Logo

America Heft 4/2000


"Ein Schweizer Lakota"
Eine überraschende Begegnung bei den Indianern South Dakotas

Am Rande der Schwarzen Berge, dem Mittelpunkt der Erde, liegt ein kleines Tipi-Lager. Sitzt man abends unter dem klaren Sternenhimmel South Dakotas am Lagerfeuer, sieht man im Westen die Präsidentenköpfe des Mount Rushmore leuchten. In der weiten Endlosigkeit der Prärie im Osten schimmern bläulich die bizarren "Badlands" der Lakota-Indianer. Kojoten heulen in der Finsternis und der dumpfe Klang der Trommel versetzt einen zurück in die alte Indianerzeit. In die vergangene Welt der Bisonjäger.
Das Tipi-Lager - schlicht "Camp" genannt - gehört, so stellt der Besucher erstaunt fest, einem Schweizer "Lakota" namens Charly Juchler.
Wie kommt ein Schweizer dazu, zu den Indianern South Dakotas auszuwandern? Juchler verschlug es 1992, nach mehrjähriger Tätigkeit auf Greenpeace-Schiffen und beim "Service Civil" nach South Dakota.
Bei den dortigen Lakota-Indianern fühlte er sich schon bald so zu Hause, dass er anfing, sich eine Existenz aufzubauen. Heute ist Juchler ein bekanntes Gesicht auf der Reservation. Als "Weltenvermittler" handelt er mit indianischem Kunsthandwerk - mit seriösen Honoraren für die Künstler - , veranstaltet Lakota-Kulturreisen und unterhält sein Tipi-Camp am Rande der Berge.
Sieht man Charly im täglichen Umgang mit seinen indianischen Freunden - etwa dem Pfeifenmacher Sonny Zimigia oder der Künstlerin Sonja Holy Eagle - , verblüfft einen immer wieder, wie sehr er den Indianern gleicht.

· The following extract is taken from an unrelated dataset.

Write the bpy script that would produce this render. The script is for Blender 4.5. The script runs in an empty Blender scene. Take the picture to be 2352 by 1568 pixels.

Seine bedächtige Art, sein leiser Sprechgesang, die schwarzen langen Haare.
Dementsprechend positiv wird er von den Lakotas als einer von ihnen akzeptiert. Dabei verleugnet Charly keineswegs seine Schweizer Herkunft: Aus der Schweiz habe er seine organisatorischen Fähigkeiten mitgebracht, die ihm bei der Vorbereitung seiner Reisen und Kunstausstellungen zugute kommen.
"Indianer sind auch nur Menschen", so Juchler, "mit all ihren positiven und negativen Eigenschaften." Für Charly sind die Lakotas weder edle Übermenschen noch Ur-Grüne. "Die meisten Touristen suchen immer nur den Indianer ihrer Vorstellungen und sind dann oft von der Wirklichkeit enttäuscht."
Charlys Ansatz versucht der Vielfalt indianischen Lebens gerecht zu werden und einen Einblick in die facettenreiche Kultur zu vermitteln. "Alle Indianer unterscheiden sich auf ihre Art voneinander. Und trotzdem bilden sie in der Gemeinschaft eine gewisse Einheit. Wie die Schweizer oder die Bayern."
Weder New Age-Gurus noch Ökowilde oder der Pferdeindianer mit Federschmuck sind auf Charlys Reisen zu bewundern. Es findet lediglich eine Begegnung mit einer beinahe erloschenen Kultur, welche noch immer voller Schönheit und Ausdruckskraft ist, statt.
Tourismus nicht als schnelles Konsumgut sondern als sinnvolles Mittel zur Völkerverständigung - so könnte das Motto von Juchlers zwei- und dreiwöchigen Reisen lauten. In kleinen Gruppen führt er kulturinteressierte Reisende durch die Black Hills, zu seinen indianischen Freunden im Pine Ridge Indianerreservat, nach Wounded Knee und zu anderen Schauplätzen des sich fortsetzenden Dramas im Indianerland.